▸ The request: Drop the pictures, then extract the listing word for word.

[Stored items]
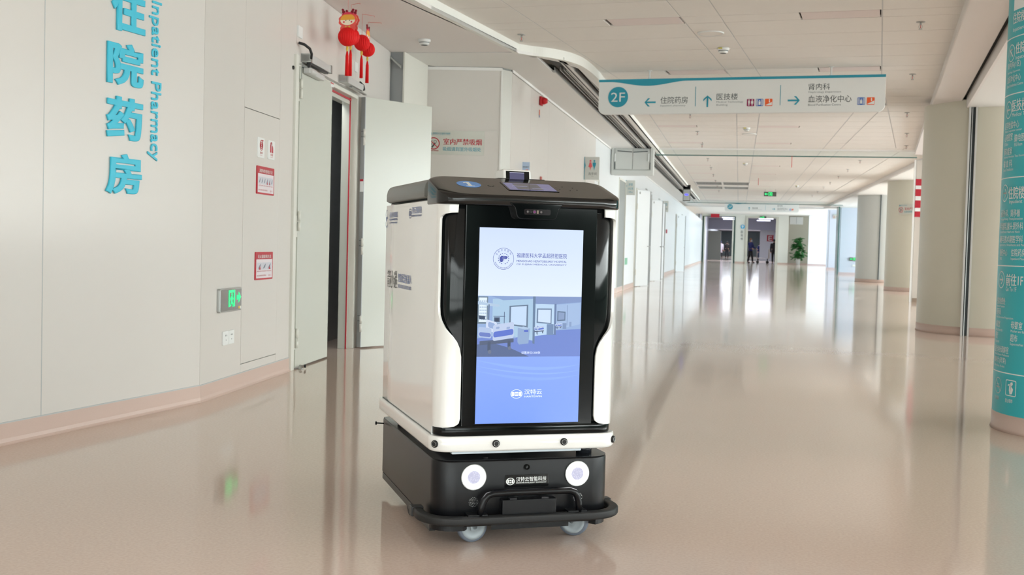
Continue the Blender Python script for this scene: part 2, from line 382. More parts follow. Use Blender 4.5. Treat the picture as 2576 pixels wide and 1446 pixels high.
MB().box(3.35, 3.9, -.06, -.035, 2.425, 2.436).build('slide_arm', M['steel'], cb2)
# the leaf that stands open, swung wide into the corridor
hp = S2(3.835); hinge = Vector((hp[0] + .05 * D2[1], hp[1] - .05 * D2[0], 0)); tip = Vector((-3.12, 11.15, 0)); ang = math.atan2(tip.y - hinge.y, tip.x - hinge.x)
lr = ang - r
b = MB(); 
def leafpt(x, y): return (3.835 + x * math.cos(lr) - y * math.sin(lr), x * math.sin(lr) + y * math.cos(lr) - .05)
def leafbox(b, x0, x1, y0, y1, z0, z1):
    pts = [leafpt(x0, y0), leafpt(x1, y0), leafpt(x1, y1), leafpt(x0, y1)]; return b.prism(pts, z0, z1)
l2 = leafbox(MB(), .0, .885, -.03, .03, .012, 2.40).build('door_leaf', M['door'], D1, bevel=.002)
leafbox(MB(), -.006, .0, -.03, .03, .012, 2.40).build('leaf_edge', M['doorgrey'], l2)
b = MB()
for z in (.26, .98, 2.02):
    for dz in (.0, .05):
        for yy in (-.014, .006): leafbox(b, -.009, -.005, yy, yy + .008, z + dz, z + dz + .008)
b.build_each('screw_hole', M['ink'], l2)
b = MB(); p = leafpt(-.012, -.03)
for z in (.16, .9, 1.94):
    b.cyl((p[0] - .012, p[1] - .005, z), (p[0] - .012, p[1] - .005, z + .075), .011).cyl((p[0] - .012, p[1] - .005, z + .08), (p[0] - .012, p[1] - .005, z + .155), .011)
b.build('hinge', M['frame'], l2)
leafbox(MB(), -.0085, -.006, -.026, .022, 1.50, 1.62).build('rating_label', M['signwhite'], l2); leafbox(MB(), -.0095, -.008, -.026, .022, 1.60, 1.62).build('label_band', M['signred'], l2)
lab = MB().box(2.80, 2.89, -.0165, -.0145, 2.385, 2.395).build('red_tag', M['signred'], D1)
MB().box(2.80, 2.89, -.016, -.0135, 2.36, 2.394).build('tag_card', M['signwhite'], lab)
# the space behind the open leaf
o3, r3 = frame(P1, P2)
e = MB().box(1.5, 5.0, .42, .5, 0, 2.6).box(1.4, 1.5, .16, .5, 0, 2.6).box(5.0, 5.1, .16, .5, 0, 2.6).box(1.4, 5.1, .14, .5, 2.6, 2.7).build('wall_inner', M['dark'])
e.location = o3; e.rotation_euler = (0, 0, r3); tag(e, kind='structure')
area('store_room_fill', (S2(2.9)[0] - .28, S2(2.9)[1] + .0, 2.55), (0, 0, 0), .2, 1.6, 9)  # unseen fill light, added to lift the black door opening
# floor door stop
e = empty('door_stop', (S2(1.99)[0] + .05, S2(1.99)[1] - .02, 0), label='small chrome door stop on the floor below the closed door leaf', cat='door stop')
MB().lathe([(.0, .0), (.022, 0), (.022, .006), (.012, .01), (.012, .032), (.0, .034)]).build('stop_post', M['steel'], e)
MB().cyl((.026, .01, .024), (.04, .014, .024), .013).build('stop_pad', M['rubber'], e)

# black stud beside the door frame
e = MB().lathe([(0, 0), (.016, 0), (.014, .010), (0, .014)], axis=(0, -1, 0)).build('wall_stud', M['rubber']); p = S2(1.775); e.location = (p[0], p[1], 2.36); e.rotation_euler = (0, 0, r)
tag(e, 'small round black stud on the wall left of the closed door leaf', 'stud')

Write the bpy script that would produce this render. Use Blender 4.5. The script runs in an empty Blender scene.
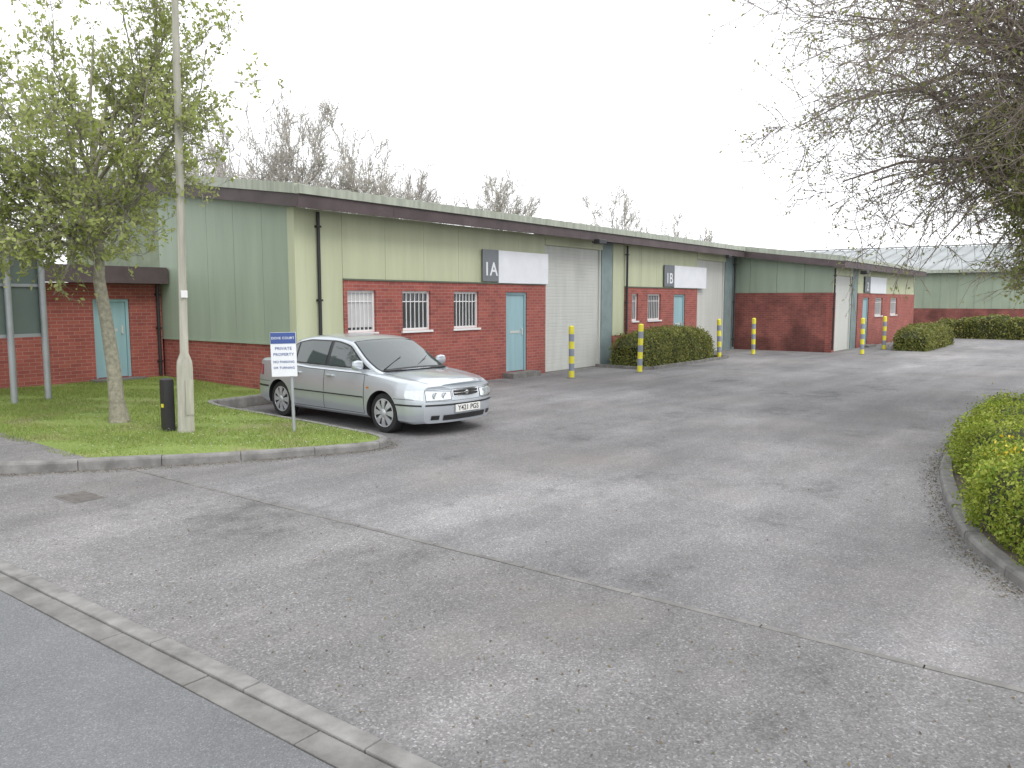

▸ Full response:
Continue the Blender Python script for this scene: part 2, from line 382. More parts follow. Use Blender 4.5. Treat the picture as 2576 pixels wide and 1446 pixels high.
MB().box(3.35, 3.9, -.06, -.035, 2.425, 2.436).build('slide_arm', M['steel'], cb2)
# the leaf that stands open, swung wide into the corridor
hp = S2(3.835); hinge = Vector((hp[0] + .05 * D2[1], hp[1] - .05 * D2[0], 0)); tip = Vector((-3.12, 11.15, 0)); ang = math.atan2(tip.y - hinge.y, tip.x - hinge.x)
lr = ang - r
b = MB(); 
def leafpt(x, y): return (3.835 + x * math.cos(lr) - y * math.sin(lr), x * math.sin(lr) + y * math.cos(lr) - .05)
def leafbox(b, x0, x1, y0, y1, z0, z1):
    pts = [leafpt(x0, y0), leafpt(x1, y0), leafpt(x1, y1), leafpt(x0, y1)]; return b.prism(pts, z0, z1)
l2 = leafbox(MB(), .0, .885, -.03, .03, .012, 2.40).build('door_leaf', M['door'], D1, bevel=.002)
leafbox(MB(), -.006, .0, -.03, .03, .012, 2.40).build('leaf_edge', M['doorgrey'], l2)
b = MB()
for z in (.26, .98, 2.02):
    for dz in (.0, .05):
        for yy in (-.014, .006): leafbox(b, -.009, -.005, yy, yy + .008, z + dz, z + dz + .008)
b.build_each('screw_hole', M['ink'], l2)
b = MB(); p = leafpt(-.012, -.03)
for z in (.16, .9, 1.94):
    b.cyl((p[0] - .012, p[1] - .005, z), (p[0] - .012, p[1] - .005, z + .075), .011).cyl((p[0] - .012, p[1] - .005, z + .08), (p[0] - .012, p[1] - .005, z + .155), .011)
b.build('hinge', M['frame'], l2)
leafbox(MB(), -.0085, -.006, -.026, .022, 1.50, 1.62).build('rating_label', M['signwhite'], l2); leafbox(MB(), -.0095, -.008, -.026, .022, 1.60, 1.62).build('label_band', M['signred'], l2)
lab = MB().box(2.80, 2.89, -.0165, -.0145, 2.385, 2.395).build('red_tag', M['signred'], D1)
MB().box(2.80, 2.89, -.016, -.0135, 2.36, 2.394).build('tag_card', M['signwhite'], lab)
# the space behind the open leaf
o3, r3 = frame(P1, P2)
e = MB().box(1.5, 5.0, .42, .5, 0, 2.6).box(1.4, 1.5, .16, .5, 0, 2.6).box(5.0, 5.1, .16, .5, 0, 2.6).box(1.4, 5.1, .14, .5, 2.6, 2.7).build('wall_inner', M['dark'])
e.location = o3; e.rotation_euler = (0, 0, r3); tag(e, kind='structure')
area('store_room_fill', (S2(2.9)[0] - .28, S2(2.9)[1] + .0, 2.55), (0, 0, 0), .2, 1.6, 9)  # unseen fill light, added to lift the black door opening
# floor door stop
e = empty('door_stop', (S2(1.99)[0] + .05, S2(1.99)[1] - .02, 0), label='small chrome door stop on the floor below the closed door leaf', cat='door stop')
MB().lathe([(.0, .0), (.022, 0), (.022, .006), (.012, .01), (.012, .032), (.0, .034)]).build('stop_post', M['steel'], e)
MB().cyl((.026, .01, .024), (.04, .014, .024), .013).build('stop_pad', M['rubber'], e)

# black stud beside the door frame
e = MB().lathe([(0, 0), (.016, 0), (.014, .010), (0, .014)], axis=(0, -1, 0)).build('wall_stud', M['rubber']); p = S2(1.775); e.location = (p[0], p[1], 2.36); e.rotation_euler = (0, 0, r)
tag(e, 'small round black stud on the wall left of the closed door leaf', 'stud')

Write the bpy script that would produce this render. Use Blender 4.5. The script runs in an empty Blender scene.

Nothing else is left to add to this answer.